Give every line back verbatim, dropping all images.

═══

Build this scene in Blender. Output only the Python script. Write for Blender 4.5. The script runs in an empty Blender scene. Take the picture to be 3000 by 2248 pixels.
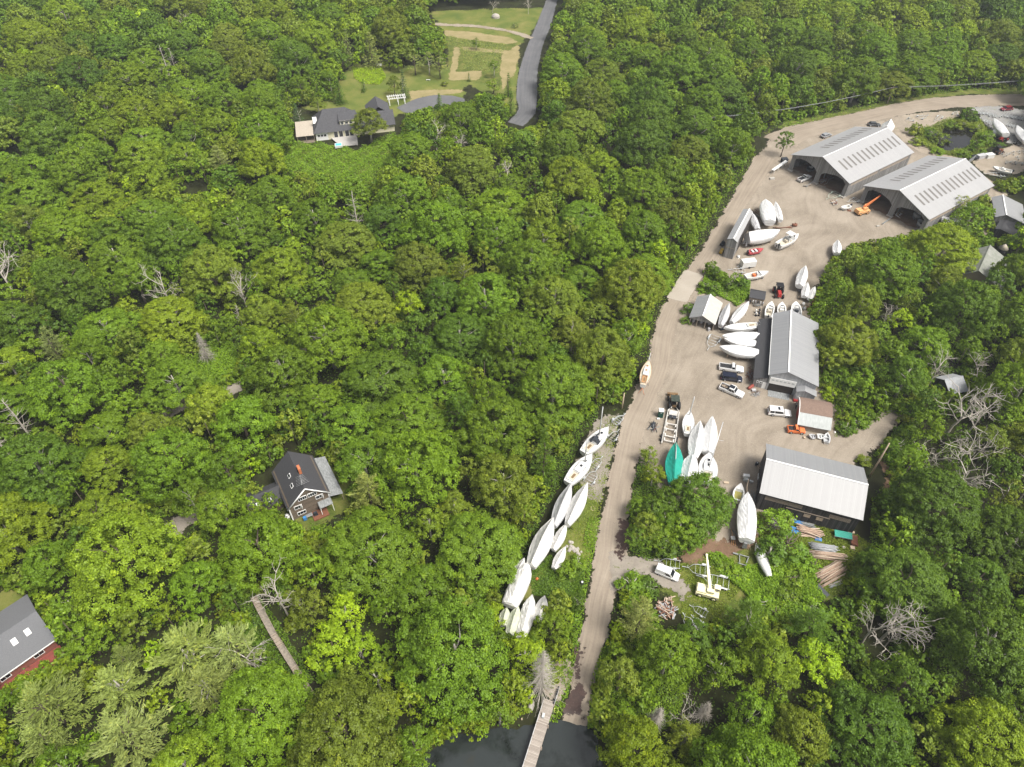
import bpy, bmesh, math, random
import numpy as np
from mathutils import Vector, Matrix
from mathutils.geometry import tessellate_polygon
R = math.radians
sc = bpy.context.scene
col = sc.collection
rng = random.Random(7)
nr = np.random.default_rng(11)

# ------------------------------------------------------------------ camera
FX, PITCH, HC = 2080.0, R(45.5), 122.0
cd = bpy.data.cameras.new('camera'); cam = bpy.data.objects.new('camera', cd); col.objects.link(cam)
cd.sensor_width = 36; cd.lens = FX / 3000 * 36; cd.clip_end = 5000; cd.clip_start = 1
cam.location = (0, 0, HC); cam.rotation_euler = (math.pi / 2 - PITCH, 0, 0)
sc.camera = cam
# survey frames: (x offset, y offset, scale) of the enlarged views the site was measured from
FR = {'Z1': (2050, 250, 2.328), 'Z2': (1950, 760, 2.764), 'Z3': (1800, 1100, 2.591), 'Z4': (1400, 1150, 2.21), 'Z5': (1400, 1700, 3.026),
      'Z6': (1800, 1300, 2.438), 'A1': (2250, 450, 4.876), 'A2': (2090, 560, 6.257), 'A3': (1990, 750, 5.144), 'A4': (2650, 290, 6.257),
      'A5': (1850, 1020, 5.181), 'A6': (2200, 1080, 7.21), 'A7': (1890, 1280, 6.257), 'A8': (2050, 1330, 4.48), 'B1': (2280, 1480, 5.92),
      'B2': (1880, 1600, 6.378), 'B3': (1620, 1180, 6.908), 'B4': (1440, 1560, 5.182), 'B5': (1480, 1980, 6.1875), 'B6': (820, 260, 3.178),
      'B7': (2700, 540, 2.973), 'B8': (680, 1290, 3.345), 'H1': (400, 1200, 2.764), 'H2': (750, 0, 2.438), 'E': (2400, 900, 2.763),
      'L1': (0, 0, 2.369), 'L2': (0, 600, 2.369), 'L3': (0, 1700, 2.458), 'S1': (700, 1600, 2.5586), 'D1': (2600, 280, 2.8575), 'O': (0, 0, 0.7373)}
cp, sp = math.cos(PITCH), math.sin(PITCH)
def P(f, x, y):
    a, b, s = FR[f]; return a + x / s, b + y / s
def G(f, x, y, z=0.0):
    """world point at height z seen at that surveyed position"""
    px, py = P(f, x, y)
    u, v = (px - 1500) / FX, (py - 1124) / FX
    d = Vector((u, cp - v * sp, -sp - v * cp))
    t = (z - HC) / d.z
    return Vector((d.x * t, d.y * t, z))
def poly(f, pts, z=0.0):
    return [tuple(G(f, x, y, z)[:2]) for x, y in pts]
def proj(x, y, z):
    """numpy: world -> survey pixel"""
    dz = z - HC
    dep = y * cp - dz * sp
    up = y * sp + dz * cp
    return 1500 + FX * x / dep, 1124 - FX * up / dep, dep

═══

▶ _Output for this task_:
Build this scene in Blender. Output only the Python script. Write for Blender 4.5. The script runs in an empty Blender scene. Take the picture to be 3000 by 2248 pixels.
import bpy, bmesh, math, random
import numpy as np
from mathutils import Vector, Matrix
from mathutils.geometry import tessellate_polygon
R = math.radians
sc = bpy.context.scene
col = sc.collection
rng = random.Random(7)
nr = np.random.default_rng(11)

# ------------------------------------------------------------------ camera
FX, PITCH, HC = 2080.0, R(45.5), 122.0
cd = bpy.data.cameras.new('camera'); cam = bpy.data.objects.new('camera', cd); col.objects.link(cam)
cd.sensor_width = 36; cd.lens = FX / 3000 * 36; cd.clip_end = 5000; cd.clip_start = 1
cam.location = (0, 0, HC); cam.rotation_euler = (math.pi / 2 - PITCH, 0, 0)
sc.camera = cam
# survey frames: (x offset, y offset, scale) of the enlarged views the site was measured from
FR = {'Z1': (2050, 250, 2.328), 'Z2': (1950, 760, 2.764), 'Z3': (1800, 1100, 2.591), 'Z4': (1400, 1150, 2.21), 'Z5': (1400, 1700, 3.026),
      'Z6': (1800, 1300, 2.438), 'A1': (2250, 450, 4.876), 'A2': (2090, 560, 6.257), 'A3': (1990, 750, 5.144), 'A4': (2650, 290, 6.257),
      'A5': (1850, 1020, 5.181), 'A6': (2200, 1080, 7.21), 'A7': (1890, 1280, 6.257), 'A8': (2050, 1330, 4.48), 'B1': (2280, 1480, 5.92),
      'B2': (1880, 1600, 6.378), 'B3': (1620, 1180, 6.908), 'B4': (1440, 1560, 5.182), 'B5': (1480, 1980, 6.1875), 'B6': (820, 260, 3.178),
      'B7': (2700, 540, 2.973), 'B8': (680, 1290, 3.345), 'H1': (400, 1200, 2.764), 'H2': (750, 0, 2.438), 'E': (2400, 900, 2.763),
      'L1': (0, 0, 2.369), 'L2': (0, 600, 2.369), 'L3': (0, 1700, 2.458), 'S1': (700, 1600, 2.5586), 'D1': (2600, 280, 2.8575), 'O': (0, 0, 0.7373)}
cp, sp = math.cos(PITCH), math.sin(PITCH)
def P(f, x, y):
    a, b, s = FR[f]; return a + x / s, b + y / s
def G(f, x, y, z=0.0):
    """world point at height z seen at that surveyed position"""
    px, py = P(f, x, y)
    u, v = (px - 1500) / FX, (py - 1124) / FX
    d = Vector((u, cp - v * sp, -sp - v * cp))
    t = (z - HC) / d.z
    return Vector((d.x * t, d.y * t, z))
def poly(f, pts, z=0.0):
    return [tuple(G(f, x, y, z)[:2]) for x, y in pts]
def proj(x, y, z):
    """numpy: world -> survey pixel"""
    dz = z - HC
    dep = y * cp - dz * sp
    up = y * sp + dz * cp
    return 1500 + FX * x / dep, 1124 - FX * up / dep, dep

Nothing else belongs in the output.